A Educação Popular trabalha diretamente com a questão da narrativa. A partir da descrição e da narrativa (um tipo de descrição dos fatos) do cotidiano das pessoas, Paulo Freire revolucionou a prática de ensino, em especial a de alfabetização. A prática da Educação Popular é no sentido de educação de base de maneira que as pessoas de um determinado território apropriem-se da forma de falar sobre suas vidas. Tal apropriação é visualizável a partir do momento que tais narrativas passam a costurar afetos, técnicas e saberes; é visualizável quando tal educação opera protagonismo, ou seja, quando no trabalhar há emancipação do homem uma vez que o trabalho, na Educação Popular, anda juntamente com a educação, pois transforma o homem ao invés de o alienar. A narrativa torna-se, nesse contexto, um instrumento para a disseminação de uma cultura, para a disseminação do cantar, do dançar, do sentir. A narrativa da própria história e das próprias experiências é um meio para a humanização.

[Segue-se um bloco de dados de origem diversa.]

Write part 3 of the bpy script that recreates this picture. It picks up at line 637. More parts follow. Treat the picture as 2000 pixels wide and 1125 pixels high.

A Política Nacional de Humanização (PNH) é a principal política que coloca em cena a humanização. Tal tema parece necessitar de uma abordagem pedagógica, mas também uma abordagem na área da saúde, uma vez que é na criação dos laços sociais que a PNH exerce seu efeito práxico; com a capilarização ela adentra nas relações, analisando as instituições e ativa fluxos instituintes. A Educação Popular é um manancial instituinte, controlado, em grande parte, à base de fármacos. O TDAH é o que mais liga a escola à área da saúde, ou seja, o que mais liga as áreas da Educação e da Saúde são problemas e não parcerias – as relações entre esses setores são mais disciplinares do que em rede.

Nesse sentido, ficam as perguntas: Como estabelecer a intersecção entre a PNH e a Educação Popular? Ou melhor, quais práticas são possíveis para a “humanização” na educação, escolar ou não? E, mais especificamente, que práticas são possíveis usando a narrativa de vida? De que maneira a narrativa pode ser explorada de maneira a construir uma Educação Popular em Saúde?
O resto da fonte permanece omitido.